The response, reproduced in an article in The Washington Post, included creationist Ken Ham saying there was no need for "a naturalistic explanation of a supernatural event," and Dr. Jim West, who at the time was a professor of theology at Quartz Hill School and has since moved to Ming Hua Theological College in Hong Kong, complaining that "scientists can no more keep their ignorant hands off the Bible than a dog can rid itself of fleas."
The split from science
Why would anyone react like that? Don't religious folk understand that science may one day prove a supernatural event happened the way it's described in the Bible and that that would put all the doubters to bed? Perhaps not. Perhaps they are also unaware that Drews is Christian, and it never stopped his mind from wondering.
But, then, as the Stanford Encyclopedia of Philosophy puts it in a piece on religion and science, the relationship between the two worldviews has long been "complex" - and again, they have not always been viewed as separate. But that complexity is true of Christianity, Islam and Hinduism, to name the world's top three religions by number of followers.

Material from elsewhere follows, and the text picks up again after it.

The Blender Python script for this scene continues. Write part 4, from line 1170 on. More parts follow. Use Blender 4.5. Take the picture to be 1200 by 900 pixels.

"As Muslim intellectual life became more orthodox," suggests Helen De Cruz, who wrote the Stanford entry: "It became less open to non-Muslim philosophical ideas, which led to the decline of Arabic science. […] Scientific ideas, such as evolutionary theory, were equated with European colonialism, and thus met with distrust."
Hinduism, meanwhile, is complex as it holds very diverse religious and philosophical schools. "Cārvāka proponents rejected Vedic revelation and supernaturalism," writes De Cruz, "instead favoring direct observation as a source of knowledge." When India came under British rule, Hindus "came into contact with Western science and technology," but it was a "challenge to assimilate these ideas" with Hindu beliefs.
Divisions of this sort exist in many faiths - as well as in the sciences, which, let us not forget, are their own form of belief system. No theory is ever 100 percent, and that's partly why the sciences keep moving. Our ideas about the universe are true only by "a convergence of evidence," writes Michael Shermer, founder of the Skeptics Society, in Scientific American. A convergence of evidence seems a little shaky to me, but it is better than the "internal validation" upon which so much of religion is based. Religion is true because we believe it - just as Sigmund Freud believed religion was an attempt to overcome an Oedipus complex.
You might think it's an interesting idea, but like the miracle of Jesus' resurrection, how are we ever going to prove it?
Perhaps we never will. Only the difference between a science like psychology and belief systems like religion is that psychology would welcome the chance to be right. Religion doesn't need proof. Facts undermine the whole purpose of "having faith."
But who cares who is right? What matters is what is true, and some truths can vary. But we'll only find out by asking those tough questions.